- [DATASET RECORDS]
>> begin

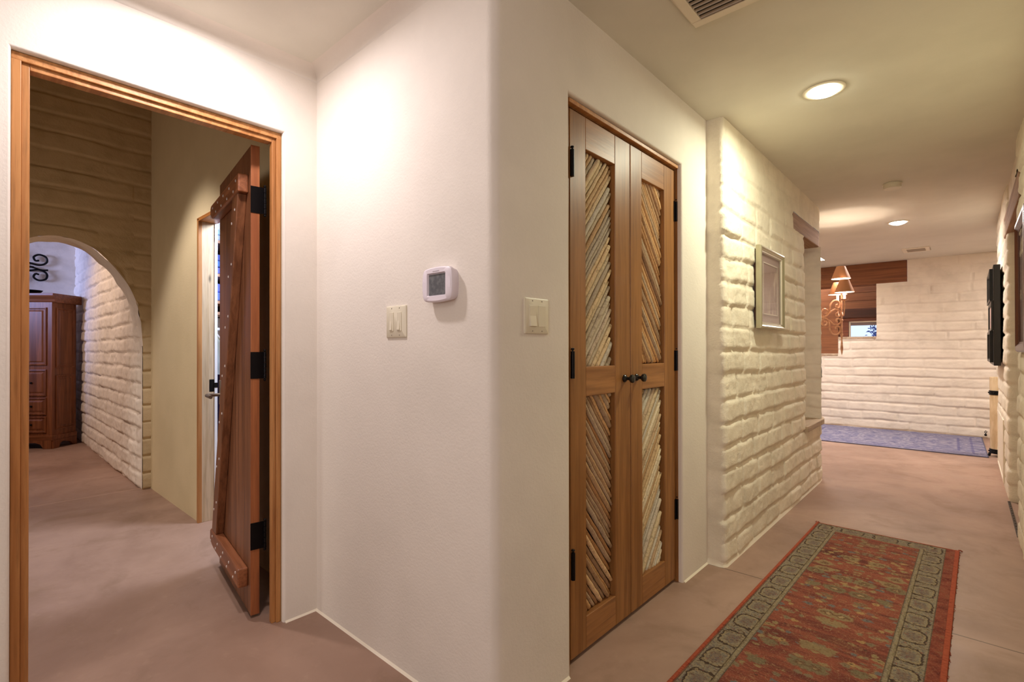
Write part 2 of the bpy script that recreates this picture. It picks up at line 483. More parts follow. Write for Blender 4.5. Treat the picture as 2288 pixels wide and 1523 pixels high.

>> end
>> begin

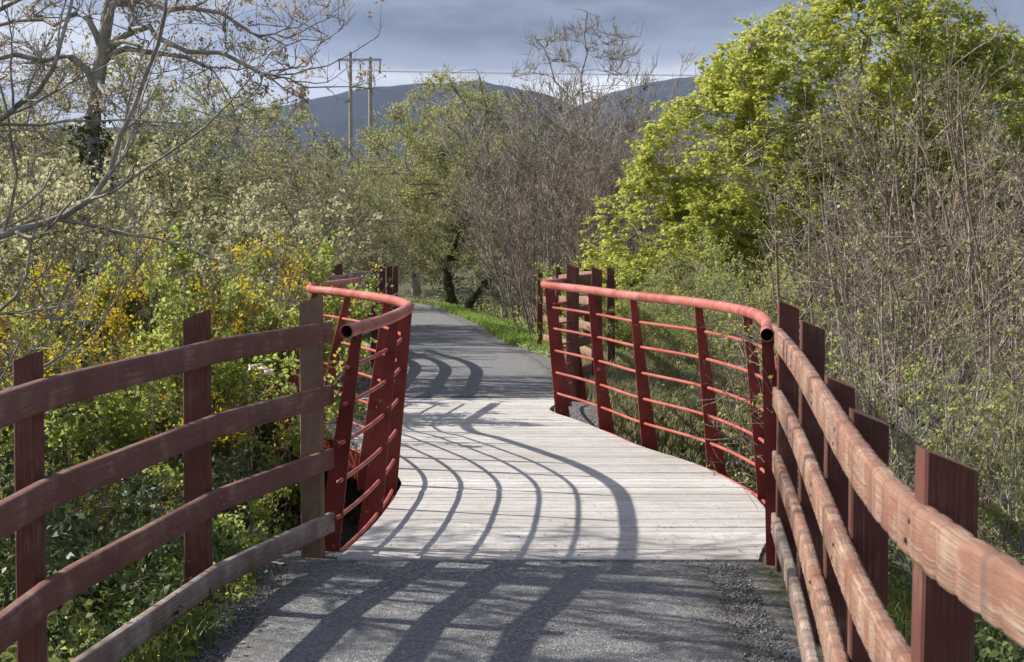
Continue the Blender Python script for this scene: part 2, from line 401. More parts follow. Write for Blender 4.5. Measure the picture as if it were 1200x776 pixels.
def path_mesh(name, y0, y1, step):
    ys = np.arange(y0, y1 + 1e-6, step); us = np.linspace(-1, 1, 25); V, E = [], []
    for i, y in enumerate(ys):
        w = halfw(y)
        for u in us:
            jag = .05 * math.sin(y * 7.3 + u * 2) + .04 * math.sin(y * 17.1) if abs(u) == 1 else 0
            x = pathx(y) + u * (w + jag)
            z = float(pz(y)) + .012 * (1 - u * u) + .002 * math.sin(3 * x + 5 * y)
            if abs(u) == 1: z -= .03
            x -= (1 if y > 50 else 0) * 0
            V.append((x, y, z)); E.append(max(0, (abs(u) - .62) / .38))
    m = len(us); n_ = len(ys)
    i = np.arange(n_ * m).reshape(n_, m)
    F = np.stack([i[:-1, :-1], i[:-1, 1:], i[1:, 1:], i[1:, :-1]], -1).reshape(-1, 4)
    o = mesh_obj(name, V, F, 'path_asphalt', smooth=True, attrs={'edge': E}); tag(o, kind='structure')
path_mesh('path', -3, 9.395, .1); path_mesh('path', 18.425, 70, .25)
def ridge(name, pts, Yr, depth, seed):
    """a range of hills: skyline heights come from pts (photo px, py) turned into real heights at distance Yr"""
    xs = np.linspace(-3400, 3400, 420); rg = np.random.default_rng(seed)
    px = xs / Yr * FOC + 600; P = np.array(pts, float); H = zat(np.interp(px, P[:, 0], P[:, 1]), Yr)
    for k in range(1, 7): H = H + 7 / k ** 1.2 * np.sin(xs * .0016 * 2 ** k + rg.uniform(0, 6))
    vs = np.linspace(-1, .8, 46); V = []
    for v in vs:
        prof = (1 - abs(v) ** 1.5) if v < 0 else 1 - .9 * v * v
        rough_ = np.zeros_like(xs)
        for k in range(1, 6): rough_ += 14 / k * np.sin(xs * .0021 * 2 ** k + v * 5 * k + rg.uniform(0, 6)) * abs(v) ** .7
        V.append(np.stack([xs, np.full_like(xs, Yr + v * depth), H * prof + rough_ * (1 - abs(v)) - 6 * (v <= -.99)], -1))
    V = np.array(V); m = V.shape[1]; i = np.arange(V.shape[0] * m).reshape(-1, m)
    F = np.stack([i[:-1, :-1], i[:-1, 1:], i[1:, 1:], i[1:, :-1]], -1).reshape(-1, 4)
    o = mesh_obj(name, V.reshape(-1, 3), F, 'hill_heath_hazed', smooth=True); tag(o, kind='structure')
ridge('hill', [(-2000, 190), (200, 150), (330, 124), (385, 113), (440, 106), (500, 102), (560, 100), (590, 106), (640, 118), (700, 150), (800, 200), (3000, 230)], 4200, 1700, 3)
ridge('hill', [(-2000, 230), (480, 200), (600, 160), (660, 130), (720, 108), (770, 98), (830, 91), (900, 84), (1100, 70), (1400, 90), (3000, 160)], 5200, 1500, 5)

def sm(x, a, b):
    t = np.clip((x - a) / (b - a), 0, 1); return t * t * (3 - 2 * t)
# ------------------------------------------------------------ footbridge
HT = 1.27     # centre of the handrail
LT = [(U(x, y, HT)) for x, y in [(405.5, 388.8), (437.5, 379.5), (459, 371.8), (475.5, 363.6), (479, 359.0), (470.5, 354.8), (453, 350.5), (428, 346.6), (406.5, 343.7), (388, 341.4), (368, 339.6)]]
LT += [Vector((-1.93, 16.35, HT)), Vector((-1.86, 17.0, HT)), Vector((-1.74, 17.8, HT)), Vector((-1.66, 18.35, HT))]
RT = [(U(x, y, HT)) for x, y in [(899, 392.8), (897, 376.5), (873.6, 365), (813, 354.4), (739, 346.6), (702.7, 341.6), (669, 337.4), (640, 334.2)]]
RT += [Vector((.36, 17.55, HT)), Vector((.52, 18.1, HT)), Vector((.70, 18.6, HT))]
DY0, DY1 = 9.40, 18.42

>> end

- [SHORT TASK]
Lines that include the word "script" are to be extracted from the data above.

- [FULL ANSWER]
Write part 2 of the bpy script that recreates this picture. It picks up at line 483. More parts follow. Write for Blender 4.5. Treat the picture as 2288 pixels wide and 1523 pixels high.
Continue the Blender Python script for this scene: part 2, from line 401. More parts follow. Write for Blender 4.5. Measure the picture as if it were 1200x776 pixels.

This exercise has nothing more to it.